* **TASK INSTRUCTIONS**
Scan the material below for the string "objects", and copy every line where it shows up.

-- START OF DATASET CONTENT --

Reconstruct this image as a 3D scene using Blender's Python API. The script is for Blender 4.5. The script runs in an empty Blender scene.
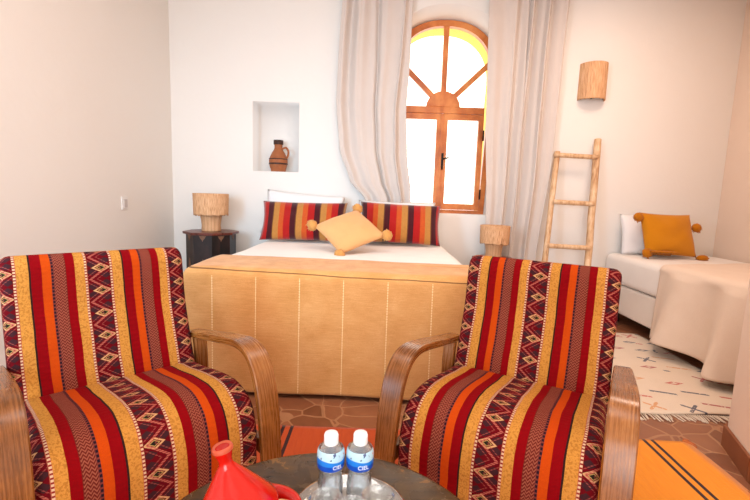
import bpy, bmesh, math, random
from mathutils import Vector, Matrix, noise
random.seed(7)
PI = math.pi
SC = bpy.context.scene
COL = SC.collection
H = 1.12
# ------------------------------------------------------------------ camera
cam = bpy.data.cameras.new('camera'); cam.sensor_width = 36; cam.sensor_fit = 'HORIZONTAL'
cam.lens = 36 * 430 / 750; cam.clip_start = .02
co = bpy.data.objects.new('camera', cam); COL.objects.link(co)
co.matrix_world = Matrix.Translation((0, 0, H)) @ Matrix.Rotation(math.radians(.58), 4, 'Z') @ \
    Matrix.Rotation(PI / 2 - math.radians(7.24), 4, 'X') @ Matrix.Rotation(math.radians(1.98), 4, 'Z')
SC.camera = co
# ------------------------------------------------------------------ world, lights, exposure
w = bpy.data.worlds.new('sky'); SC.world = w; w.use_nodes = True
wn = w.node_tree.nodes['Background']; wn.inputs[0].default_value = (1.0, .97, .92, 1); wn.inputs[1].default_value = 4.0
def area(name, loc, rot, sx, sy, power, col):
    l = bpy.data.lights.new(name, 'AREA'); l.shape = 'RECTANGLE'; l.size = sx; l.size_y = sy
    l.energy = power; l.color = col
    o = bpy.data.objects.new(name, l); COL.objects.link(o); o.location = loc; o.rotation_euler = [math.radians(a) for a in rot]
    return o
area('terrace_door_daylight', (-.25, -2.35, 1.35), (90, 0, 0), 2.3, 2.2, 92, (.98, .98, 1.0))
lo = area('left_cool_fill', (-1.99, .4, 1.5), (84, 0, -22), 1.0, 1.4, 36, (.42, .74, 1.0)); lo.data.spread = math.radians(85)  # added cool fill tinting the back wall; the left wall is closed
area('overhead_fill_light', (1.9, 2.9, 3.0), (0, 0, 0), .6, .6, 28, (1.0, .74, .58))  # added warm fill for the right side, no lamp hangs here
area('overhead_fill_light', (0.0, 1.5, 3.05), (0, 0, 0), 1.6, 1.6, 46, (1.0, .97, .94))  # added broad fill from above to lift the room, no fitting modelled
SC.view_settings.view_transform = 'Standard'; SC.view_settings.look = 'None'
SC.view_settings.gamma = 1; SC.view_settings.use_curve_mapping = False
SC.view_settings.exposure = -.27
# ------------------------------------------------------------------ node helpers
def lin(c):
    f = lambda v: v / 12.92 if v <= .04045 else ((v + .055) / 1.055) ** 2.4
    return tuple(f(x / 255) for x in c) + (1,)
class E:
    """a float socket that can be combined with python operators"""
    def __init__(s, nt, k): s.nt = nt; s.k = k
    def m(s, op, o=None, o2=None):
        n = s.nt.nodes.new('ShaderNodeMath'); n.operation = op
        for i, v in enumerate((s, o, o2)):
            if v is None: continue
            if isinstance(v, E): s.nt.links.new(v.k, n.inputs[i])
            else: n.inputs[i].default_value = v
        return E(s.nt, n.outputs[0])
    def __add__(s, o): return s.m('ADD', o)
    def __sub__(s, o): return s.m('SUBTRACT', o)
    def __mul__(s, o): return s.m('MULTIPLY', o)
    def __truediv__(s, o): return s.m('DIVIDE', o)
    def __lt__(s, o): return s.m('LESS_THAN', o)
    def __gt__(s, o): return s.m('GREATER_THAN', o)
    def abs(s): return s.m('ABSOLUTE')
    def fract(s): return s.m('FRACT')
    def sin(s): return s.m('SINE')
    def max(s, o): return s.m('MAXIMUM', o)
    def min(s, o): return s.m('MINIMUM', o)
    def pingpong(s, o): return s.m('PINGPONG', o)
    def between(s, a, b): return (s > a) * (s < b)
class Mat:
    def __init__(s, name, rough=.8, spec=.3, metal=0.0, sheen=0.0):
        s.m = bpy.data.materials.new(name); s.m.use_nodes = True; s.nt = s.m.node_tree
        s.b = s.nt.nodes['Principled BSDF']
        s.b.inputs['Roughness'].default_value = rough; s.b.inputs['Specular IOR Level'].default_value = spec
        s.b.inputs['Metallic'].default_value = metal; s.b.inputs['Sheen Weight'].default_value = sheen
        s.b.inputs['Sheen Roughness'].default_value = .5
    def coord(s, kind='Object'):
        n = s.nt.nodes.new('ShaderNodeTexCoord'); return n.outputs[kind]
    def xyz(s, v):
        n = s.nt.nodes.new('ShaderNodeSeparateXYZ'); s.nt.links.new(v, n.inputs[0]); return [E(s.nt, k) for k in n.outputs]
    def scaled(s, v, sc):
        n = s.nt.nodes.new('ShaderNodeMapping'); s.nt.links.new(v, n.inputs[0]); n.inputs['Scale'].default_value = sc; return n.outputs[0]
    def noise(s, v, scale, detail=4, dist=0, rough=.5):
        n = s.nt.nodes.new('ShaderNodeTexNoise'); s.nt.links.new(v, n.inputs['Vector'])
        n.inputs['Scale'].default_value = scale; n.inputs['Detail'].default_value = detail
        n.inputs['Distortion'].default_value = dist; n.inputs['Roughness'].default_value = rough
        return E(s.nt, n.outputs[0])
    def voronoi(s, v, scale, feature='F1', rnd=1.0):
        n = s.nt.nodes.new('ShaderNodeTexVoronoi'); n.feature = feature; s.nt.links.new(v, n.inputs['Vector'])
        n.inputs['Scale'].default_value = scale; n.inputs['Randomness'].default_value = rnd
        return n
    def ramp(s, f, stops, mode='LINEAR'):
        n = s.nt.nodes.new('ShaderNodeValToRGB'); n.color_ramp.interpolation = mode; s.nt.links.new(f.k, n.inputs[0])
        e = n.color_ramp.elements
        while len(e) < len(stops): e.new(.5)
        for i, (p, c) in enumerate(stops): e[i].position = p; e[i].color = lin(c)
        return n.outputs[0]
    def mix(s, f, a, b, mode='MIX'):
        n = s.nt.nodes.new('ShaderNodeMix'); n.data_type = 'RGBA'; n.blend_type = mode
        for i, v in ((0, f), (6, a), (7, b)):
            if isinstance(v, E): s.nt.links.new(v.k, n.inputs[i])
            elif isinstance(v, bpy.types.NodeSocket): s.nt.links.new(v, n.inputs[i])
            elif isinstance(v, (int, float)) and i == 0: n.inputs[i].default_value = v
            else: n.inputs[i].default_value = lin(v)
        return n.outputs[2]
    def color(s, c):
        if isinstance(c, bpy.types.NodeSocket): s.nt.links.new(c, s.b.inputs['Base Color'])
        else: s.b.inputs['Base Color'].default_value = lin(c)
        return s
    def roughness(s, e): s.nt.links.new(e.k, s.b.inputs['Roughness']); return s
    def bump(s, e, strength=.3, dist=.002):
        n = s.nt.nodes.new('ShaderNodeBump'); n.inputs['Strength'].default_value = strength; n.inputs['Distance'].default_value = dist
        s.nt.links.new(e.k, n.inputs['Height']); s.nt.links.new(n.outputs[0], s.b.inputs['Normal']); return s
def plain(name, c, c2=None, scale=20, rough=.8, bumpscale=None, bstr=.3, bdist=.002, **k):
    a = Mat(name, rough, **k); v = a.coord()
    if c2: a.color(a.mix(a.noise(v, scale), c, c2))
    else: a.color(c)
    if bumpscale: a.bump(a.noise(v, bumpscale), bstr, bdist)
    return a.m
def wood(name, dark, mid, light, scale=(3, 3, 40), rough=.35, blot=5, grain_axis=2, spec=.5):
    a = Mat(name, rough, spec=spec); v = a.coord()
    g = a.noise(a.scaled(v, scale), 3, 6, .6)
    b = a.noise(v, blot, 4, .5)
    c = a.ramp(g * .65 + b * .45, [(.36, dark), (.52, mid), (.68, light)])
    a.color(c); a.bump(g, .25, .001); a.roughness(g * .3 + (rough - .12))
    return a.m
# ------------------------------------------------------------------ materials
def wall_mat(name, c1, c2):
    a = Mat(name, .9, spec=.15); v = a.coord()
    a.color(a.mix(a.noise(v, .8, 3), c1, c2))
    a.bump(a.noise(v, 2.2, 3) + a.noise(v, 30, 5) * .12, .35, .02); return a.m
M = {}
M['plaster'] = wall_mat('lime_plaster', (239, 235, 230), (235, 229, 223))
M['plaster_warm'] = wall_mat('warm_plaster', (238, 218, 202), (232, 208, 190))
M['ceiling'] = plain('ceiling_white', (238, 230, 220), rough=.9)
def floor_mat():
    a = Mat('stone_tiles', .38, spec=.5); v = a.coord()
    nz = a.nt.nodes.new('ShaderNodeTexNoise'); nz.inputs['Scale'].default_value = 3; a.nt.links.new(v, nz.inputs['Vector'])
    mx = a.nt.nodes.new('ShaderNodeMix'); mx.data_type = 'RGBA'; mx.blend_type = 'LINEAR_LIGHT'; mx.inputs[0].default_value = .05
    a.nt.links.new(v, mx.inputs[6]); a.nt.links.new(nz.outputs[1], mx.inputs[7])
    ed = E(a.nt, a.voronoi(mx.outputs[2], 6.5, 'DISTANCE_TO_EDGE').outputs['Distance'])
    cell = a.xyz(a.voronoi(mx.outputs[2], 6.5).outputs['Color'])[0]
    n = a.noise(v, 14, 6)
    base = a.ramp(cell * .5 + n * .5, [(.2, (116, 68, 44)), (.5, (140, 86, 58)), (.8, (158, 104, 72))])
    c = a.mix((ed < .028) * .5, base, (190, 142, 104))
    a.color(c); a.bump(ed.min(.05) * 10 + n * .2, .3, .004); a.roughness(n * .3 + .22)
    return a.m
M['floor'] = floor_mat()
M['skirt'] = plain('skirting_brown', (150, 92, 58), (125, 72, 46), 10, .45)
M['arm_wood'] = wood('worn_arm_wood', (88, 44, 20), (146, 84, 44), (196, 138, 88), (5, 5, 5), .34, 9)
def arm_wood():
    a = Mat('worn_arm_wood', .34, spec=.55); uv = a.coord('UV'); v = a.coord()
    g = a.noise(a.scaled(uv, (150, 5, 1)), 1.6, 8, .3, .6); b = a.noise(v, 7, 6, .8, .6); c2 = a.noise(v, 38, 5, .5, .7)
    c = a.ramp(g * .55 + b * .5, [(.34, (74, 38, 12)), (.5, (124, 72, 28)), (.62, (152, 94, 42)), (.78, (198, 146, 84))])
    c = a.mix((c2 - .55).max(0) * 1.6, c, (80, 42, 20))
    a.color(c); a.bump(g, .12, .0006); a.roughness(g * .35 + .10); return a.m
M['arm_wood'] = arm_wood()
M['pine'] = wood('varnished_pine', (158, 78, 30), (196, 108, 48), (218, 138, 72), (2, 2, 1), .35, 6)
M['ladder'] = wood('pale_pole_wood', (176, 130, 92), (212, 172, 132), (232, 200, 164), (14, 14, 2), .65, 7, spec=.3)
M['dark_wood'] = wood('dark_carved_wood', (14, 8, 7), (26, 13, 11), (44, 22, 18), (6, 6, 2), .35, 12)
M['red_wood'] = wood('reddish_wood_top', (66, 24, 16), (92, 36, 24), (118, 52, 34), (8, 2, 2), .3, 12)
M['inlay'] = plain('pale_inlay', (150, 110, 84), (110, 72, 52), 60, .5)
def table_mat():
    a = Mat('burnished_table', .3, spec=.22); v = a.coord(); x, y, z = a.xyz(v)
    n = a.noise(v, 14, 8, .8, .6); r = (x * x + y * y).m('SQRT')
    g = a.noise(a.scaled(v, (3, 22, 3)), 3, 7, .5)
    c = a.ramp(n * .6 + g * .4, [(.34, (48, 34, 20)), (.5, (70, 50, 30)), (.66, (94, 70, 40))])
    c = a.mix((r * 1.6 + n * 1.2 > 1.27) * .5, c, (150, 104, 50))
    a.color(c); a.bump(n, .08, .001); a.roughness(n * .3 + .12); return a.m
M['table'] = table_mat()
M['iron'] = plain('black_iron', (30, 28, 28), rough=.4, metal=.6)
def weave(name, c1, c2, rough=.9, sc=350, bstr=.25, sheen=.15):
    a = Mat(name, rough, spec=.15, sheen=sheen); v = a.coord()
    n = a.noise(v, sc, 2); n2 = a.noise(v, 9, 4)
    a.color(a.mix(n * .5 + n2 * .5, c1, c2)); a.bump(n + n2 * .6, bstr, .002); return a.m
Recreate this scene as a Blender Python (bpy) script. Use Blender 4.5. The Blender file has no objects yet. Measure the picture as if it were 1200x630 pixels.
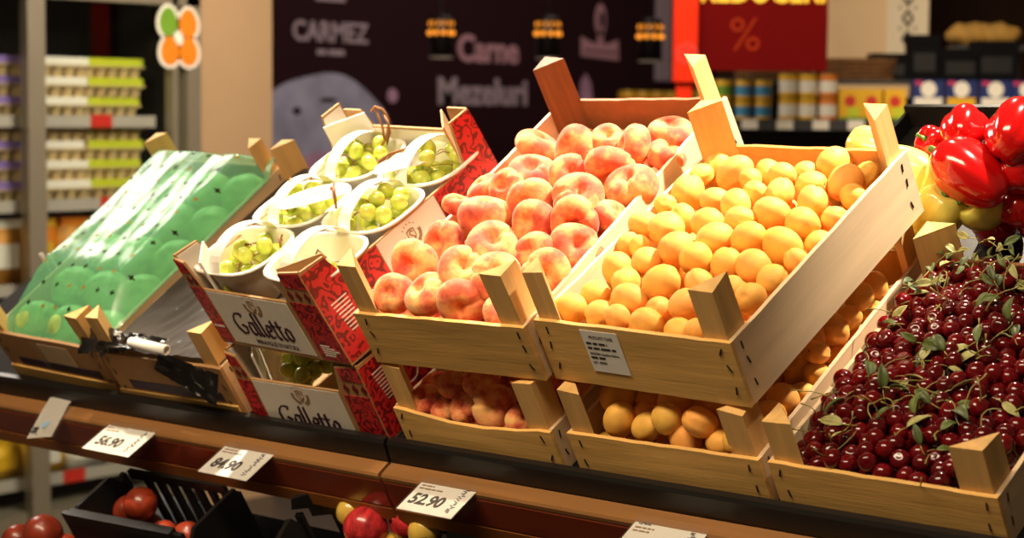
import bpy, bmesh, math, random
from mathutils import Matrix, Vector, Euler

# ------------------------------------------------------------------ camera, light, exposure
scene = bpy.context.scene
col = scene.collection
Z0 = 1.0                                   # height of the sloped deck's front edge above the floor
SLOPE = 0.5307
cam_data = bpy.data.cameras.new('camera')
cam = bpy.data.objects.new('camera', cam_data)
col.objects.link(cam)
cam.matrix_world = Matrix(((0.75040, -0.05857, 0.65838, 1.58229),
                           (0.66094, 0.05467, -0.74845, -1.93598),
                           (0.00784, 0.99679, 0.07973, 1.45925),
                           (0, 0, 0, 1)))
cam_data.sensor_width = 36.0
cam_data.lens = 2232.67 / 1200 * 36.0
cam_data.clip_start = 0.05
cam_data.dof.use_dof = True
cam_data.dof.focus_distance = 2.52
cam_data.dof.aperture_fstop = 5.0
scene.camera = cam

world = bpy.data.worlds.new('world')
scene.world = world
world.use_nodes = True
world.node_tree.nodes['Background'].inputs[0].default_value = (1.0, 0.74, 0.48, 1)
world.node_tree.nodes['Background'].inputs[1].default_value = 0.085

def spot(name, loc, target, power, size_deg, blend=0.5, color=(1.0, 0.83, 0.60), radius=0.05):
    d = bpy.data.lights.new(name, 'SPOT')
    d.energy = power; d.spot_size = math.radians(size_deg); d.spot_blend = blend
    d.color = color; d.shadow_soft_size = radius
    o = bpy.data.objects.new(name, d)
    o.location = loc
    o.rotation_euler = (Vector(target) - Vector(loc)).to_track_quat('-Z', 'Y').to_euler()
    col.objects.link(o)
    return o

def area(name, loc, target, power, sx, sy, color=(1.0, 0.83, 0.62)):
    d = bpy.data.lights.new(name, 'AREA')
    d.energy = power; d.shape = 'RECTANGLE'; d.size = sx; d.size_y = sy; d.color = color
    o = bpy.data.objects.new(name, d)
    o.location = loc
    o.rotation_euler = (Vector(target) - Vector(loc)).to_track_quat('-Z', 'Y').to_euler()
    col.objects.link(o)
    return o

# track spots over the produce stand (behind it, shining forward and down)
spot('track_spot_left', (-1.15, 0.62, 3.3), (-0.42, 0.24, 1.2), 880, 28, 0.9, (1.0, 0.87, 0.70))
spot('track_spot_right', (0.95, 0.75, 3.3), (0.03, 0.27, 1.25), 1080, 21, 0.9, (1.0, 0.87, 0.70))
spot('track_spot_melons', (-2.2, 0.9, 3.3), (-1.15, 0.22, 1.1), 260, 36, 0.8)
spot('track_spot_peppers', (-0.5, 1.6, 3.3), (0.42, 0.62, 1.45), 220, 20, 0.8)
spot('track_spot_rail_left', (-0.95, -0.62, 3.3), (-0.92, -0.06, 0.95), 330, 7.5, 0.7)
spot('track_spot_rail_right', (-0.10, -0.62, 3.3), (-0.20, -0.06, 0.95), 420, 9.0, 0.7)
# ceiling lights of the shop, plus added fills for stand front and fridge
area('front_fill_light', (0.0, -1.95, 3.4), (-0.3, 0.1, 1.0), 105, 2.4, 0.6, (1.0, 0.80, 0.54))  # added fill, lifts the crate fronts and price tags
area('ceiling_light_left', (-4.2, 0.95, 3.2), (-1.2, 0.3, 1.1), 60, 1.0, 1.0, (1.0, 0.90, 0.75))
area('fridge_fill_light', (-2.3, 1.7, 2.9), (-3.95, 1.9, 1.0), 62, 0.5, 1.4, (1.0, 0.88, 0.72))  # added outside the doors to brighten the cartons, stands in for inner lights
area('ceiling_light_gondola', (-1.0, 2.2, 3.0), (-1.9, 4.3, 1.45), 70, 1.4, 0.4)
area('ceiling_light_back', (-4.0, 5.8, 3.3), (-6.0, 6.5, 1.6), 20, 2.0, 0.6, (1.0, 0.85, 0.8))

scene.view_settings.view_transform = 'Standard'
scene.view_settings.look = 'None'
scene.view_settings.gamma = 1.0
scene.view_settings.use_curve_mapping = False
scene.view_settings.exposure = 0.0

SM = Matrix.Translation((0, 0, Z0)) @ Matrix.Rotation(SLOPE, 4, 'X')   # frame of the sloped deck
rnd = random.Random(11)

# ------------------------------------------------------------------ materials
def lin(c):
    return tuple(((x / 255) / 12.92 if x / 255 <= 0.04045 else ((x / 255 + 0.055) / 1.055) ** 2.4) for x in c)

def new_mat(name):
    m = bpy.data.materials.new(name)
    m.use_nodes = True
    nt = m.node_tree
    for n in list(nt.nodes):
        nt.nodes.remove(n)
    out = nt.nodes.new('ShaderNodeOutputMaterial')
    b = nt.nodes.new('ShaderNodeBsdfPrincipled')
    nt.links.new(b.outputs[0], out.inputs[0])
    return m, nt, b, out

def node(nt, kind, **kw):
    n = nt.nodes.new(kind)
    for k, v in kw.items():
        setattr(n, k, v)
    return n

def ramp(nt, fac, stops, interp='LINEAR'):
    r = nt.nodes.new('ShaderNodeValToRGB')
    r.color_ramp.interpolation = interp
    e = r.color_ramp.elements
    while len(e) < len(stops):
        e.new(0.5)
    for el, (p, c) in zip(e, stops):
        el.position = p
        el.color = (*c, 1)
    nt.links.new(fac, r.inputs[0])
    return r

def pmat(name, rgb, rough=0.5, vary=0.12, scale=30, stretch=(1, 1, 1), bump=0.0, bump_scale=None, sss=0.0,
         metal=0.0, coat=0.0, per_object=0.0, hue=0.0, sheen=0.0, spec=0.5):
    m, nt, b, out = new_mat(name)
    base = lin(rgb)
    tc = node(nt, 'ShaderNodeTexCoord'); mp = node(nt, 'ShaderNodeMapping')
    mp.inputs['Scale'].default_value = stretch
    nt.links.new(tc.outputs['Object'], mp.inputs[0])
    nz = node(nt, 'ShaderNodeTexNoise'); nz.inputs['Scale'].default_value = scale; nz.inputs['Detail'].default_value = 4
    nt.links.new(mp.outputs[0], nz.inputs['Vector'])
    lo = tuple(c * (1 - vary) for c in base); hi = tuple(min(1, c * (1 + vary)) for c in base)
    r = ramp(nt, nz.outputs['Fac'], [(0.3, lo), (0.7, hi)])
    colour = r.outputs[0]
    if per_object or hue:
        oi = node(nt, 'ShaderNodeObjectInfo')
        hs = node(nt, 'ShaderNodeHueSaturation')
        mr = node(nt, 'ShaderNodeMapRange'); mr.inputs['To Min'].default_value = 1 - per_object; mr.inputs['To Max'].default_value = 1 + per_object
        nt.links.new(oi.outputs['Random'], mr.inputs['Value']); nt.links.new(mr.outputs[0], hs.inputs['Value'])
        if hue:
            m2 = node(nt, 'ShaderNodeMapRange'); m2.inputs['To Min'].default_value = 0.5 + hue; m2.inputs['To Max'].default_value = 0.5 - hue
            nt.links.new(oi.outputs['Random'], m2.inputs['Value']); nt.links.new(m2.outputs[0], hs.inputs['Hue'])
        nt.links.new(colour, hs.inputs['Color']); colour = hs.outputs[0]
    nt.links.new(colour, b.inputs['Base Color'])
    b.inputs['Roughness'].default_value = rough
    b.inputs['Metallic'].default_value = metal
    b.inputs['Specular IOR Level'].default_value = spec
    b.inputs['Specular IOR Level'].default_value = spec; b.inputs['Coat Weight'].default_value = coat; b.inputs['Coat Roughness'].default_value = 0.08
    if sheen:
        b.inputs['Sheen Weight'].default_value = sheen
        b.inputs['Sheen Tint'].default_value = (1, 0.8, 0.7, 1)
    if sss:
        b.inputs['Subsurface Weight'].default_value = sss
        b.inputs['Subsurface Radius'].default_value = (0.012, 0.006, 0.003)
        b.inputs['Subsurface Scale'].default_value = 0.6
    if bump:
        n2 = node(nt, 'ShaderNodeTexNoise'); n2.inputs['Scale'].default_value = bump_scale or scale * 3; n2.inputs['Detail'].default_value = 3
        nt.links.new(mp.outputs[0], n2.inputs['Vector'])
        bp = node(nt, 'ShaderNodeBump'); bp.inputs['Strength'].default_value = bump; bp.inputs['Distance'].default_value = 0.004
        nt.links.new(n2.outputs['Fac'], bp.inputs['Height']); nt.links.new(bp.outputs[0], b.inputs['Normal'])
    return m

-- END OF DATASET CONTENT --

* **WRITTEN ANSWER**
co = bpy.data.objects.new('camera', cam); COL.objects.link(co)
    o = bpy.data.objects.new(name, l); COL.objects.link(o); o.location = loc; o.rotation_euler = [math.radians(a) for a in rot]
Recreate this scene as a Blender Python (bpy) script. Use Blender 4.5. The Blender file has no objects yet. Measure the picture as if it were 1200x630 pixels.
cam = bpy.data.objects.new('camera', cam_data)
col.objects.link(cam)
    o = bpy.data.objects.new(name, d)
    col.objects.link(o)
    o = bpy.data.objects.new(name, d)
    col.objects.link(o)